Saturday, May 7, 2011

Change

My family moved to Edmonton almost 36 years ago. According to the spring census of that year, the population was 451,635, and we were just 5 of the almost 10,000 folks who increased the city's numbers by the next spring census. Moving to the city was a big deal. We came from flat prairie Saskatchewan, a town of maybe 300 people, where, as kids, we walked wide swaths around the water tower because it was so tall that it seemed it might fall on us. But the water tower had nothing on the 32 story AGT building that was Edmonton's prime landmark at the time we moved. It was so big, we could see it from our picture window across the river, and I seem to recall almost falling over the first time I stood in the building's shadow and looked up.

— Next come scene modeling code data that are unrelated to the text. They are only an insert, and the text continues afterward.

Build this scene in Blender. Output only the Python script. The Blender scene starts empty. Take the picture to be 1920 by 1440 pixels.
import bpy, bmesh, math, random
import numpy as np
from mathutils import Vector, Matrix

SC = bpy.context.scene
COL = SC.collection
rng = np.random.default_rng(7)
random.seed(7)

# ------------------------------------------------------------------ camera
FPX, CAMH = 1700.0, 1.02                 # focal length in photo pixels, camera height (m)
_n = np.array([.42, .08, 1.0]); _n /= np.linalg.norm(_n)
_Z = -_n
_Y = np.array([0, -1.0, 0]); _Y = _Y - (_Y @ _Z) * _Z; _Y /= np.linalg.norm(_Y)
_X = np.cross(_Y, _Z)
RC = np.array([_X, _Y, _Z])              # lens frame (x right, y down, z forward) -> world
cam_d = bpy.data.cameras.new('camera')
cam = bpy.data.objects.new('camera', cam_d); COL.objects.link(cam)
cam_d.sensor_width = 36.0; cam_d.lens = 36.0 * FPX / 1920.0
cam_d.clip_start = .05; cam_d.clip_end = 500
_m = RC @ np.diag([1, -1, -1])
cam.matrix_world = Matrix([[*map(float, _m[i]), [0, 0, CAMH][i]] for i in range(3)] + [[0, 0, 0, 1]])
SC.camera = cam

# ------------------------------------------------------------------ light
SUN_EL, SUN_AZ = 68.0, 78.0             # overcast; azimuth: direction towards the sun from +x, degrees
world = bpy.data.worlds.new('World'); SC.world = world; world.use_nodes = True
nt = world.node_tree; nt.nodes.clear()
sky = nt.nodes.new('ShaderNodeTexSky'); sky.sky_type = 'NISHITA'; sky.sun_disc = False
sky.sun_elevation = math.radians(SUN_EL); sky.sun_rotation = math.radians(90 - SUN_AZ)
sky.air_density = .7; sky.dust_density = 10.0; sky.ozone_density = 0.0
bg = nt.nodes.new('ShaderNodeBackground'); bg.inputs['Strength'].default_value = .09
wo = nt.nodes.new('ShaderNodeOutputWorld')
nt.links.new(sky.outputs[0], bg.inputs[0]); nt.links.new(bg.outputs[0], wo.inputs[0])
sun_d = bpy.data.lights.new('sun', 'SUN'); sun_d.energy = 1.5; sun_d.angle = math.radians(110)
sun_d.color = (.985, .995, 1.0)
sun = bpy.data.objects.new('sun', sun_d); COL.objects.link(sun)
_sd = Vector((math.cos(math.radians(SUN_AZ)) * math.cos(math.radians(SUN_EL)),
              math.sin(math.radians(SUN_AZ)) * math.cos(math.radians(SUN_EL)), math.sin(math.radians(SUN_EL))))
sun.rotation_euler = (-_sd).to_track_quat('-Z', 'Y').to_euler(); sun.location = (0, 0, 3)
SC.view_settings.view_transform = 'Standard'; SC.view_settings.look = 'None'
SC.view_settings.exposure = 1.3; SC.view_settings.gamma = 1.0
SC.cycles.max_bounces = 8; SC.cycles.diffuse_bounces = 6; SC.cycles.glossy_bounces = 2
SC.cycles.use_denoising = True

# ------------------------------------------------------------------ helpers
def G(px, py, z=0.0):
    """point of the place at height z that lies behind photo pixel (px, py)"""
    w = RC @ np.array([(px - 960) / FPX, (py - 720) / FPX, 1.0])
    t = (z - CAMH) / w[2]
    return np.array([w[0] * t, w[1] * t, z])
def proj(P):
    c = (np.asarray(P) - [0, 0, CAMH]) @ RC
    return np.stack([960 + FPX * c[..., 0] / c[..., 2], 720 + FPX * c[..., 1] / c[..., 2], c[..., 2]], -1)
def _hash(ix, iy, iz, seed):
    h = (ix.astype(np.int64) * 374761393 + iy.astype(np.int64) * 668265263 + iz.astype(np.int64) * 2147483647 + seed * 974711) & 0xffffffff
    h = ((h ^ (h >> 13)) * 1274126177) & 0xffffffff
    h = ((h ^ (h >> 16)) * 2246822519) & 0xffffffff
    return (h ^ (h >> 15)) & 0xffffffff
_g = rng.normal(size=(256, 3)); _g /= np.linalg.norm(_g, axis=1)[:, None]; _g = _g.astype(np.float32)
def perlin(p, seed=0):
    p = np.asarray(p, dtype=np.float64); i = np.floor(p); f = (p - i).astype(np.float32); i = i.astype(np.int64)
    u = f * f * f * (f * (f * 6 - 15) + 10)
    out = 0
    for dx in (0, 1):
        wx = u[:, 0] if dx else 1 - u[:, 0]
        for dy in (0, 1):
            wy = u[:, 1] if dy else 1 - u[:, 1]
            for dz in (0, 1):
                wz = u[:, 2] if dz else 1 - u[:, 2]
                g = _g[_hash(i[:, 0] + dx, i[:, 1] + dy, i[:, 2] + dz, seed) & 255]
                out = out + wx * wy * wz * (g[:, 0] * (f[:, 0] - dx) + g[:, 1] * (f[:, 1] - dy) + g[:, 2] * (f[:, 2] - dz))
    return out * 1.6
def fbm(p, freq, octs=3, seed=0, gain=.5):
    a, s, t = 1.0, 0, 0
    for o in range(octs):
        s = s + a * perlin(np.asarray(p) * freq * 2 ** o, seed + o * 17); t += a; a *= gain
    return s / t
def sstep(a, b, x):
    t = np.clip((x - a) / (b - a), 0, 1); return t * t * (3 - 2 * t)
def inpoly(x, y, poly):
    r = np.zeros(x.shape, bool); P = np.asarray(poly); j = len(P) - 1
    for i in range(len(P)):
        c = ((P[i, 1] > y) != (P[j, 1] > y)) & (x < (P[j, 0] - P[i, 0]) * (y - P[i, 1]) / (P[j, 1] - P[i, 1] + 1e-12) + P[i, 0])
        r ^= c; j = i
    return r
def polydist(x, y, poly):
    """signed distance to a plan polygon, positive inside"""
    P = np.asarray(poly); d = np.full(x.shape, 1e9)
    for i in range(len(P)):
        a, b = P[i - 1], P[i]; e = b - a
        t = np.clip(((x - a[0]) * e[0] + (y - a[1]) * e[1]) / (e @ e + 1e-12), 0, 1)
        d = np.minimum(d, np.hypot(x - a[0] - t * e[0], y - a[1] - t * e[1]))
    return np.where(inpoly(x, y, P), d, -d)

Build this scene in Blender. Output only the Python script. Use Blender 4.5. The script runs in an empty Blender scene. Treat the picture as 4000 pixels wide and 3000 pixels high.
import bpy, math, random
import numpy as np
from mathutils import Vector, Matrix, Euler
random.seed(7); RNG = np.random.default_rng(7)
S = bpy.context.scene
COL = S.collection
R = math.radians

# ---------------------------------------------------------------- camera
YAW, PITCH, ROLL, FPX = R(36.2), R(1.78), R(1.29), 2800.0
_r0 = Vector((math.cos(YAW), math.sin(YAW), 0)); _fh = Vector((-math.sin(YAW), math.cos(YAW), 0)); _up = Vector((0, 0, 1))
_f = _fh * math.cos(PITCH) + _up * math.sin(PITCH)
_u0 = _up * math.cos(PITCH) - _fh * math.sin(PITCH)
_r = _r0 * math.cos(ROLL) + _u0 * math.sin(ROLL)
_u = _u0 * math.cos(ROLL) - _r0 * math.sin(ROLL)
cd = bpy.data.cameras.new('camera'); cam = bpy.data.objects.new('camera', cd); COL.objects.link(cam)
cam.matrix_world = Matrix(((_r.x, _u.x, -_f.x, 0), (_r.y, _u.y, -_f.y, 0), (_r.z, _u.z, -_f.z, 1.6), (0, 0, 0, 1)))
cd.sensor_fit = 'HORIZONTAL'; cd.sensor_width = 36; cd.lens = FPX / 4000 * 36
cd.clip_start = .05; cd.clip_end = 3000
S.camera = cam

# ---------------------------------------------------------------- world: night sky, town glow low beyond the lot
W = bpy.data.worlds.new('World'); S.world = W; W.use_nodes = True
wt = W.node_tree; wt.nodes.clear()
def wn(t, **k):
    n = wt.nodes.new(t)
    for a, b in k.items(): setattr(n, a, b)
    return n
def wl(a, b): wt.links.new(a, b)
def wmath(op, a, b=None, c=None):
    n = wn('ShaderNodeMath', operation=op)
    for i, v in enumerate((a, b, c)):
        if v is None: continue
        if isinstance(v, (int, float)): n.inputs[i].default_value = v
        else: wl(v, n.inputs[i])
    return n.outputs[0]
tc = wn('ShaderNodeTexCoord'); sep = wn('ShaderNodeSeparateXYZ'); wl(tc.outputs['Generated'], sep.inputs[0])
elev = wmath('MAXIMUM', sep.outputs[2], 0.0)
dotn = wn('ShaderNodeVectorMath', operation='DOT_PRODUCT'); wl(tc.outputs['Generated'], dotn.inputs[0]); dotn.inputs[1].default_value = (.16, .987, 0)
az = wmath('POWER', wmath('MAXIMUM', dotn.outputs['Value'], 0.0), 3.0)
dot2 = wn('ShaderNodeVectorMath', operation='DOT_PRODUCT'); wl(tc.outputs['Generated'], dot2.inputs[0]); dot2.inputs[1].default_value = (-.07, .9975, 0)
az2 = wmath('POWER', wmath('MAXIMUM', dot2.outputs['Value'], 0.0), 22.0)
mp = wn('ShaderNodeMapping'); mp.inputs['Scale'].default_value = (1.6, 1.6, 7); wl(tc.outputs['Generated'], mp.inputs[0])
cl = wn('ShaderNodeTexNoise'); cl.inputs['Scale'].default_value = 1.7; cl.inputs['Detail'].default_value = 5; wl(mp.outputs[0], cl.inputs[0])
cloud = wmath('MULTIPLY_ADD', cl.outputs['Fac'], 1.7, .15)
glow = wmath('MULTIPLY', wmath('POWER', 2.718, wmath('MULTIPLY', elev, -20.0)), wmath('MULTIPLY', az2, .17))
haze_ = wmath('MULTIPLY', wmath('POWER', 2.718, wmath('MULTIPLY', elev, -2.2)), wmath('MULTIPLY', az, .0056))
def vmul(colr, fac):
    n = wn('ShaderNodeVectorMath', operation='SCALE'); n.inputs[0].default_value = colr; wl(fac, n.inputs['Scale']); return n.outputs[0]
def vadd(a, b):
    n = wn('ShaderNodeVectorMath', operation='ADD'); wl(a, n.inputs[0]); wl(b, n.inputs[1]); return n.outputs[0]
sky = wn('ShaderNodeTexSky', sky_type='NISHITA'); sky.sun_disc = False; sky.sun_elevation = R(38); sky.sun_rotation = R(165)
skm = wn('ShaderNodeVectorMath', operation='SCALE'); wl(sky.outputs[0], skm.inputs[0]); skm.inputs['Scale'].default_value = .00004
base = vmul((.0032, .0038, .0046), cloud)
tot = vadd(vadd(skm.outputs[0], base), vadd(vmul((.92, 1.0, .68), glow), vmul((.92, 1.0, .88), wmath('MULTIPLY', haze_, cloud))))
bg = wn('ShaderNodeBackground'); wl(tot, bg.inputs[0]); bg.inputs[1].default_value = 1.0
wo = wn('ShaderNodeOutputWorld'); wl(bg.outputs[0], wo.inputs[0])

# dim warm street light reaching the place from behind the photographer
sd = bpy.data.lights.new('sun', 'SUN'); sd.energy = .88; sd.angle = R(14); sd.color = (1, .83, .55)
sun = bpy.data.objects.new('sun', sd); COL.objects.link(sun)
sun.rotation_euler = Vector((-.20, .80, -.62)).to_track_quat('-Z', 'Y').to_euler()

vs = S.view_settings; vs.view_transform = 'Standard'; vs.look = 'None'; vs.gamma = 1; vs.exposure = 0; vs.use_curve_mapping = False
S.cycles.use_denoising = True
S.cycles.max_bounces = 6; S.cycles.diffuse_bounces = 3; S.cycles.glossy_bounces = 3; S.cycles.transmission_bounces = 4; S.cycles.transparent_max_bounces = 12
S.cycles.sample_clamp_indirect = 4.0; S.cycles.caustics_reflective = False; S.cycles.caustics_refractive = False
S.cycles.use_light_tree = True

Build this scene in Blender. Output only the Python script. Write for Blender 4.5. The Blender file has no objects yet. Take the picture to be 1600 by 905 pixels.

My brilliant sisters recently discovered an interesting picture on the Provincial Archives website. It was taken in the month before we moved to Edmonton, and that the skyline has changed a lot is no surprise, given that the last census info I can find from 2009 has our population at 782,439. We've also been through several booms and busts in construction cycles, but our city council seems to have gotten on the downtown densification bandwagon that has become popular in larger North American cities. Better to build condos downtown than spread any further than we have on the arable land that borders our community. We might need it to grow food for our citizens once fossil fuels are a thing of the past, which, according to many predictions, is a time that will arrive sooner than we can imagine.

For interest's sake, here's the picture from 1975 and one my sisters took last month from the same viewpoint:


1975


2011

Quite a change, isn't it? Of course, it can't show the change that is going on in the people of Edmonton themselves. I'd like to think that, after a period of rapid urbanization, we are waking up to ways to be urban dwellers who find ways to live more in sync with nature. I was at a well attended workshop this morning that seems to attest to it.

My moodling today, after spending the morning hearing about edible landscaping from Ron Berezan, also known as the Urban Farmer, has been about how our city has changed. Over the past hundred years, my neighbourhood, which once housed a market garden and several farms, has become mainly residential with mostly useless green lawn monocultures... but after hearing what Ron had to say, I suspect a few more of us will implement some of his recommendations for turning our yards into food-providing naturescapes that are more-species-friendly. Since I first heard Ron in 2007, our family has been slowly converting our lawn into garden space, and it's been fun to have conversations with people who stop to ask questions. Somehow, no one ever commented on our lawn.

Change is inevitable (except from vending machines, says Robert C. Gallagher). But positive change is the best kind, and that's what our world needs.